Give the data below again, word for word.

::::::

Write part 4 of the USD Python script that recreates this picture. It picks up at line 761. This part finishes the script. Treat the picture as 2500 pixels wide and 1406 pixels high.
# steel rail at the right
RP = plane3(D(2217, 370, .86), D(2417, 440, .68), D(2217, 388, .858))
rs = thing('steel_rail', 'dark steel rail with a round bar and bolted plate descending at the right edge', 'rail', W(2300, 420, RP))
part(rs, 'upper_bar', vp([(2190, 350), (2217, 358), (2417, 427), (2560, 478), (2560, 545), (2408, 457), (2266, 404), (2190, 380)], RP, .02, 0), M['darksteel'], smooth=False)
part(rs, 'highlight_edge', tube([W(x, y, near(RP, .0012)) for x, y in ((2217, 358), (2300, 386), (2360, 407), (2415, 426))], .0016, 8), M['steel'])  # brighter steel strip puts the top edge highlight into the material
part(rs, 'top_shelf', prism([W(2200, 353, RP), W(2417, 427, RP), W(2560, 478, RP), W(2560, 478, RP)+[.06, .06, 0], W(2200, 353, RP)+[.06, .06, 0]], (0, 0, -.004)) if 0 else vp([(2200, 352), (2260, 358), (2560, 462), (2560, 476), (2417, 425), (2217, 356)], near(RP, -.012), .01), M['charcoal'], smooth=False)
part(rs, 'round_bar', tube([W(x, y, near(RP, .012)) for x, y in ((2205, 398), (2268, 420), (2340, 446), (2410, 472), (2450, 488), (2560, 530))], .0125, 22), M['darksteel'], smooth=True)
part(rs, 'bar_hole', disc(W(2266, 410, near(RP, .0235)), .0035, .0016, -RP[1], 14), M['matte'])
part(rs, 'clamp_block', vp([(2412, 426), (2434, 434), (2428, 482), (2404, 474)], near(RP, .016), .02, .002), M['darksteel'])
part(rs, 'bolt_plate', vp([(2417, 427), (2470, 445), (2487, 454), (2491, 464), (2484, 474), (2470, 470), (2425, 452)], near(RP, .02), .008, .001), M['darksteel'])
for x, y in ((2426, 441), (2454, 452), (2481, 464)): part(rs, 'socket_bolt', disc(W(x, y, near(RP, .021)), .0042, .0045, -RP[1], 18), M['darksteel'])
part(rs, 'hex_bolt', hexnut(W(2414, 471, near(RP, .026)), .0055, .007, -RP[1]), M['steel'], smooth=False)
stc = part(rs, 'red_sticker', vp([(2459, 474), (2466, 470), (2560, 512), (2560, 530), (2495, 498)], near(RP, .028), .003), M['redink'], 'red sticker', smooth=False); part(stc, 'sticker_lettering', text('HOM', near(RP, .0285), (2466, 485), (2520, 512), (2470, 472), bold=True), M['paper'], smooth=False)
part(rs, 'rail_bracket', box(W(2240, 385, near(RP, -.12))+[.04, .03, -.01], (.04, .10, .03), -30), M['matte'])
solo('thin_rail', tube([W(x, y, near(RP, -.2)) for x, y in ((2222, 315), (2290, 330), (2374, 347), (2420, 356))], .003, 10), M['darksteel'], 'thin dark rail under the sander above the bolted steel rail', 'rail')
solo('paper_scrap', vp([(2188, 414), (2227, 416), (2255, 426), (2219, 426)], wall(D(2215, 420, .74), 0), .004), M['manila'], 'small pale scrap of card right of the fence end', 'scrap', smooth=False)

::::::

▸ **Written answer**
Write part 4 of the USD Python script that recreates this picture. It picks up at line 761. This part finishes the script. Treat the picture as 2500 pixels wide and 1406 pixels high.
# steel rail at the right
RP = plane3(D(2217, 370, .86), D(2417, 440, .68), D(2217, 388, .858))
rs = thing('steel_rail', 'dark steel rail with a round bar and bolted plate descending at the right edge', 'rail', W(2300, 420, RP))
part(rs, 'upper_bar', vp([(2190, 350), (2217, 358), (2417, 427), (2560, 478), (2560, 545), (2408, 457), (2266, 404), (2190, 380)], RP, .02, 0), M['darksteel'], smooth=False)
part(rs, 'highlight_edge', tube([W(x, y, near(RP, .0012)) for x, y in ((2217, 358), (2300, 386), (2360, 407), (2415, 426))], .0016, 8), M['steel'])  # brighter steel strip puts the top edge highlight into the material
part(rs, 'top_shelf', prism([W(2200, 353, RP), W(2417, 427, RP), W(2560, 478, RP), W(2560, 478, RP)+[.06, .06, 0], W(2200, 353, RP)+[.06, .06, 0]], (0, 0, -.004)) if 0 else vp([(2200, 352), (2260, 358), (2560, 462), (2560, 476), (2417, 425), (2217, 356)], near(RP, -.012), .01), M['charcoal'], smooth=False)
part(rs, 'round_bar', tube([W(x, y, near(RP, .012)) for x, y in ((2205, 398), (2268, 420), (2340, 446), (2410, 472), (2450, 488), (2560, 530))], .0125, 22), M['darksteel'], smooth=True)
part(rs, 'bar_hole', disc(W(2266, 410, near(RP, .0235)), .0035, .0016, -RP[1], 14), M['matte'])
part(rs, 'clamp_block', vp([(2412, 426), (2434, 434), (2428, 482), (2404, 474)], near(RP, .016), .02, .002), M['darksteel'])
part(rs, 'bolt_plate', vp([(2417, 427), (2470, 445), (2487, 454), (2491, 464), (2484, 474), (2470, 470), (2425, 452)], near(RP, .02), .008, .001), M['darksteel'])
for x, y in ((2426, 441), (2454, 452), (2481, 464)): part(rs, 'socket_bolt', disc(W(x, y, near(RP, .021)), .0042, .0045, -RP[1], 18), M['darksteel'])
part(rs, 'hex_bolt', hexnut(W(2414, 471, near(RP, .026)), .0055, .007, -RP[1]), M['steel'], smooth=False)
stc = part(rs, 'red_sticker', vp([(2459, 474), (2466, 470), (2560, 512), (2560, 530), (2495, 498)], near(RP, .028), .003), M['redink'], 'red sticker', smooth=False); part(stc, 'sticker_lettering', text('HOM', near(RP, .0285), (2466, 485), (2520, 512), (2470, 472), bold=True), M['paper'], smooth=False)
part(rs, 'rail_bracket', box(W(2240, 385, near(RP, -.12))+[.04, .03, -.01], (.04, .10, .03), -30), M['matte'])
solo('thin_rail', tube([W(x, y, near(RP, -.2)) for x, y in ((2222, 315), (2290, 330), (2374, 347), (2420, 356))], .003, 10), M['darksteel'], 'thin dark rail under the sander above the bolted steel rail', 'rail')
solo('paper_scrap', vp([(2188, 414), (2227, 416), (2255, 426), (2219, 426)], wall(D(2215, 420, .74), 0), .004), M['manila'], 'small pale scrap of card right of the fence end', 'scrap', smooth=False)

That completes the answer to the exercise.